Tam da bu şekillenmeden bahsederken belki bu takımların hikayesini daha iyi anlamak için insanların yaşadıklarına kulak vermeliyiz. Küçük Asya Felaketi[2]’nden sonra Yunanistan’a giden Rum mültecilerin burada pek de kolay günler geçirmediğini biliyoruz. Mülteci Rumların yerli nüfus tarafından düşmanca karşılanması durumu, futbolda da bir yansıma yarattı mı?

İlk yıllarda yerel nüfus, mültecilere karşı önyargılı ve düşmanca bir tutum sergiledi. Onların ‘Yunanlıklarını’ sorgulayarak mültecileri ‘Türk’ olarak nitelediler. Daha önce de söylediğim gibi mültecilerle yerel halk arasındaki rekabet spor salonlarına da yansıdı. mülteciler o dönem kraliyetin siyasi partisine karşı tavır aldı ve çoğu yüzünü Yunanistan Komünist Partisi’ne doğru çevirdi. Bu yüzden iki nüfus grubunun arasındaki spor rekabeti bazen sosyal, politik ve hatta bazen sınıfsal sonuçlar doğurdu. 

Bahsettiğiniz rekabet tam olarak hangi şekillerde kendini gösterdi? Takımların mültecilikten öte temsil ettiği sosyal gruplar var mıydı?

Örnek vermek gerekirse AEK ile PAOK arasındaki çatışmalı ilişkiyi; Yunanistan’ın Kuzeyi ile Güneyi arasındaki kuşkunun bir sonucu olarak nitelendiriyorum. AEK, hükümetin bulunduğu Atina’yı temsil ederken PAOK merkezi güçlerden uzaktaki Kuzey Yunanistan’ı Selanik’ten temsil eder. Böylece ‘yapay’ bir çelişki yaratılmış oldu. Son kertede her iki takım da İstanbul’un Yunan seçkinleri tarafından kuruldu ve yönetim kadroları Venizelos’un siyasi partisine bağlıydı.

Hem Yunanistan’da hem Türkiye’de futbolun toplumda diğer coğrafyalara göre daha farklı bir yankısı olduğunu sıkça gözlemliyoruz. Belki bütün Balkan coğrafyasını da dahil edebiliriz bu yoruma. Son olarak, coğrafyamızda sıkça karşımıza çıkan ve kimi zaman futbol oyununun bile önüne geçen bu güçlü tutku hakkında neler söyleyebilirsiniz?

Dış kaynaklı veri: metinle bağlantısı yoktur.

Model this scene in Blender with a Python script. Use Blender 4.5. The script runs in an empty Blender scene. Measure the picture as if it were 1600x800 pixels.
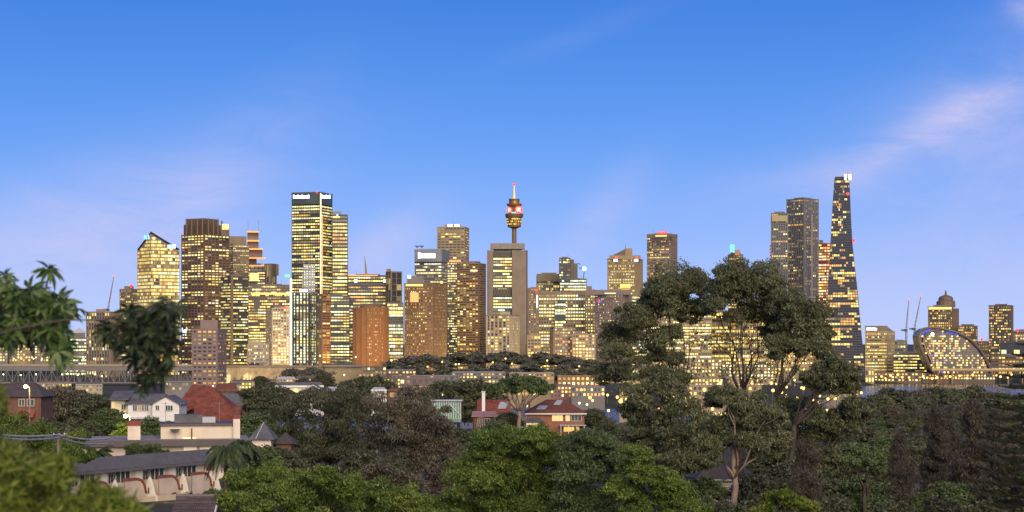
import bpy, math, random
import numpy as np
from mathutils import Vector
sc = bpy.context.scene
COL = sc.collection
F = 800.0/math.tan(math.radians(15))      # focal length in units of a 1600 wide frame
HZ, CAMZ = 536.0, 50.0                    # row of the horizon, height of the lens above the harbour
def PX(px, D): return (px-800.0)/F*D
def PZ(py, D): return CAMZ+(HZ-py)/F*D
def s2l(c):
    return tuple((x/255/12.92 if x <= 10 else ((x/255+.055)/1.055)**2.4) for x in c)

# ------------------------------------------------------------------ camera, sky, sun, exposure
cam = bpy.data.cameras.new('camera'); camo = bpy.data.objects.new('camera', cam); COL.objects.link(camo)
camo.location = (0, 0, CAMZ); camo.rotation_euler = (math.radians(90), 0, 0)
cam.sensor_width = 36; cam.lens = 18/math.tan(math.radians(15))
cam.shift_y = (HZ-400)/1600.0
cam.clip_start = .5; cam.clip_end = 90000
cam.dof.use_dof = True; cam.dof.focus_distance = 900; cam.dof.aperture_fstop = 4.5
sc.camera = camo
sc.view_settings.view_transform = 'Standard'; sc.view_settings.look = 'None'
sc.view_settings.exposure = .22; sc.view_settings.gamma = 1
SUN_EL, SUN_AZ = math.radians(26), math.radians(166)      # afterglow behind the camera, a little to the right
world = bpy.data.worlds.new('World'); sc.world = world; world.use_nodes = True
wt = world.node_tree; wt.nodes.clear()
def wn(t, **k):
    n = wt.nodes.new(t)
    for a, b in k.items(): setattr(n, a, b)
    return n
def wl(a, b): wt.links.new(a, b)
def wmath(op, a, b=None):
    n = wn('ShaderNodeMath', operation=op)
    for i, s in enumerate((a, b)):
        if s is None: continue
        if isinstance(s, (int, float)): n.inputs[i].default_value = s
        else: wl(s, n.inputs[i])
    return n.outputs[0]
wo = wn('ShaderNodeOutputWorld')
nish = wn('ShaderNodeTexSky', sky_type='NISHITA'); nish.sun_disc = False
nish.sun_elevation = SUN_EL; nish.sun_rotation = SUN_AZ; nish.ozone_density = 6; nish.dust_density = .5
bg1 = wn('ShaderNodeBackground'); wl(nish.outputs[0], bg1.inputs[0]); bg1.inputs[1].default_value = .006
tc = wn('ShaderNodeTexCoord'); sx = wn('ShaderNodeSeparateXYZ'); wl(tc.outputs['Generated'], sx.inputs[0])
X, Y, Z = sx.outputs
el = wmath('ARCSINE', Z); az = wmath('ARCTAN2', X, Y)
ramp = wn('ShaderNodeValToRGB'); wl(wmath('DIVIDE', wmath('ADD', el, .05), .65), ramp.inputs[0])
els = ramp.color_ramp.elements
stops = [(536, (184, 203, 250)), (470, (170, 194, 249)), (400, (150, 182, 247)), (320, (126, 169, 244)),
         (220, (97, 153, 237)), (110, (76, 138, 228)), (0, (60, 124, 219))]
pts = [((math.atan((HZ-y)/F)+.05)/.65, c) for y, c in stops]+[(.6, (40, 98, 192)), (1, (30, 76, 160))]
while len(els) < len(pts): els.new(.5)
for e, (p, c) in zip(els, pts): e.position = p; e.color = s2l(c)+(1,)
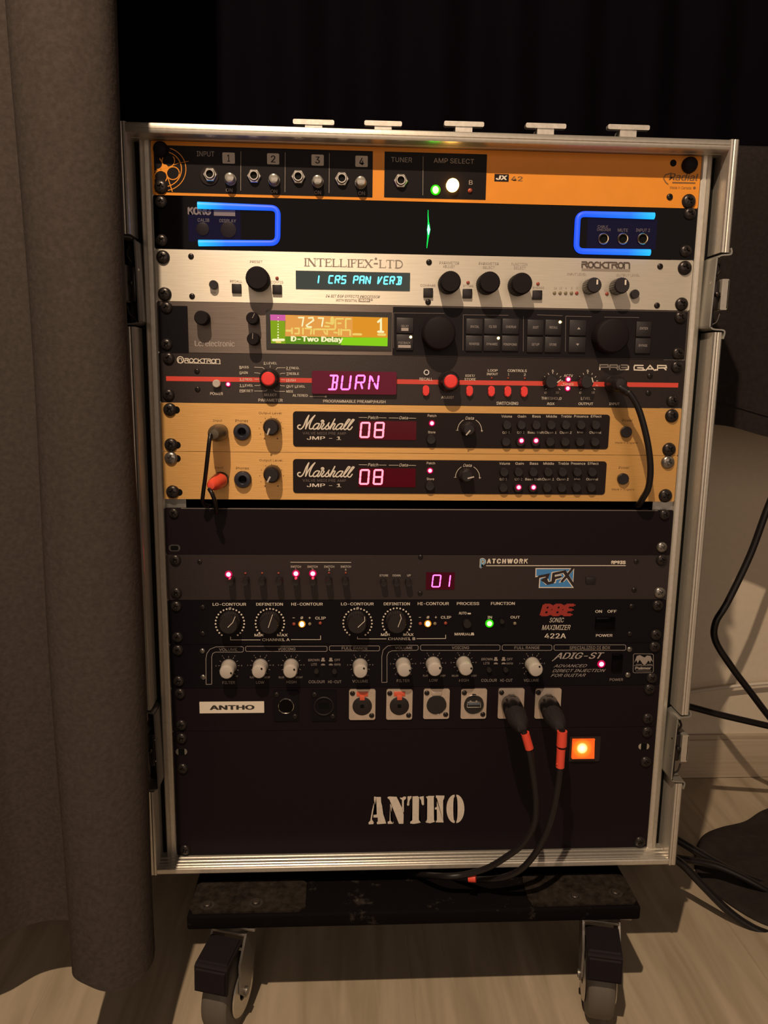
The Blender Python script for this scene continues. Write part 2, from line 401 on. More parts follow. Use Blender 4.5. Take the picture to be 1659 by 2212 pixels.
# cloth covered table right of the case
TB = empty('side_table', (640, 300, -820), 'dark table standing right of the rack case under a brown cloth', 'table')
mb = MB(); mb.box(300, 1000, 182, 348, 42, 60, 2); mb.build('tabletop', BLACKS, TB)
for x, y in ((312, 200), (985, 200), (312, 336), (985, 336)):
    mb = MB(); mb.box(x-9, x+9, y-9, y+9, -820, 42, 1.5); mb.build('leg', BLACKS, TB)
CLOTH = mat('dark_brown_cloth', (0.020, 0.016, 0.016), 0.95, spec=0.05, bump=0.5, scale=220, var=0.15)
mb = MB()
xs_ = [292+i*9 for i in range(81)]
def cloth_path(x):
    w1 = 3.5*math.sin(x*0.035)+2.0*math.sin(x*0.081+1)
    hem = -250-0.19*(x-372)+1.5*math.sin(x*0.07) if x < 470 else -268.6+2*math.sin(x*0.05)
    P = [(352, 62.5), (300, 63), (230, 63), (186, 62.5), (178.5, 58), (175, 46)]
    for k in range(1, 17):
        t = k/16; P.append((172+w1*t, 46+(hem-46)*t))
    return P
rows = [[mb.bm.verts.new((x, y, z)) for y, z in cloth_path(x)] for x in xs_]
for a, b in zip(rows, rows[1:]):
    for i in range(len(a)-1): mb.bm.faces.new((a[i], a[i+1], b[i+1], b[i]))
bmesh.ops.recalc_face_normals(mb.bm, faces=mb.bm.faces)
bmesh.ops.solidify(mb.bm, geom=mb.bm.faces[:], thickness=1.2)
o = mb.build('table_cloth', CLOTH, None, smooth=60, loc=(640, 250, 30)); tag(o, 'dark brown cloth draped over the side table right of the case', 'cloth')
mb = MB(); mb.tube([(x, 172+3.5*math.sin(x*0.035)+2.0*math.sin(x*0.081+1)-1.2, (-250-0.19*(x-372)+1.5*math.sin(x*0.07) if x < 470 else -268.6)+24) for x in xs_], 0.9, 6)
mb.build('hem_seam', CLOTH, o)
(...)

Sporun Balkanlar’da yaşayanlar tarafından farklı algılanması, belki de onların karakterleri ve kültürleri ile ilgili olabilir. Görünüşe göre bizim ülkelerimizde sporseverler sporu günlük hayatla karıştırmakta ve bu nedenle de futbol maçının sonucunu ‘gerçeğin bir uzantısı’ olarak görmekteler. Hal böyleyle olunca takımın aldığı bir yenilgi de daha çok ‘can yakıyor’.